Bu nedenle, Fogg’un bilgisayar modelinin üzerine inşa edildiği ayrıntılı parametreler ve varsayımlar sorgulamadan dahi, varılan sonuçlar kendi başına tartışmaya açıktır. Yasak senaryosu, bu kuşkuları bir tarafa bıraksak dahi, hayvanat bahçesi senaryosuna getirilen bazı eleştirilerden mustariptir. Özellikle, (belki bir tür olarak ilerleyip, Galaktik Kulüp üyeliğine kabul edileceğimiz durum hariç) bir yasak altında olup olmadığımızı keşfetmemizin hiçbir yolu yok gibi görünmektedir ve bu nedenle test edilebilir öngörüleri bulunmamaktadır. Senaryo aynı zamanda, DDU’ların, evrimlerinin her aşamasında etkinliklerinin tamamını bizden gizleyebileceklerini varsayar. Bu belki de doğrudur. Ancak eğer galaksi, ileri sürüldüğü gibi gerçekten kadim DDU’larla doluysa, arada bir de olsa büyük bir astro-mühendislik yapısı görmemiz veya yıldızlararası dedikodulara arada bir de olsa kulak misafiri olmamız gerekmez miydi? Bir gezegeni yasaklamak bir şeydir; ancak varlıklarına ait tüm kanıtları gizlemeleri ise bambaşka bir şey. Son olarak, yukarıda bahsettiğimiz şekilde, Galaksinin istikrar çağı içerisinde güçlü bir iletişim kurulmuş dahi olsa, yaşam barındıran gezegenler konusunda bir yaklaşım birliğinin ortaya çıkması mümkün müdür? Yukarıda tartışılan değerlere sahip olmayan yalnız bir gelişkin DDU’nun varlığı bile, bu senaryonun çökmesine neden olurdu.

Notlar:

87Hayvanat bahçesi senaryosunun genişletilmiş bir hali: Yasak hipotezinin orijinal anlatımı için bakınız, Fogg (1987); Fogg (1988) ise daha popüler bir kaynaktır.

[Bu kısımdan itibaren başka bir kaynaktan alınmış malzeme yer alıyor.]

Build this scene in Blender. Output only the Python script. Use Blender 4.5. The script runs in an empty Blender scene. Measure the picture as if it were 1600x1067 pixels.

Martyn J. Fogg (1960-) aslen dişçidir. Şu an ise, dünyalaştırma gibi “spekülatif” mühendislik teknikleri konusunda ileri gelen yazarlardan biridir.

88Asimov’un belirttiği gibi: Konunun, eski fakat okunabilir bir tanıtımı için bakınız, Asimov (1981). Asimov iyimser biriydi ve Galaksideki yarım milyon gezegende teknolojik uygarlıklar bulunduğunu ileri sürüyordu.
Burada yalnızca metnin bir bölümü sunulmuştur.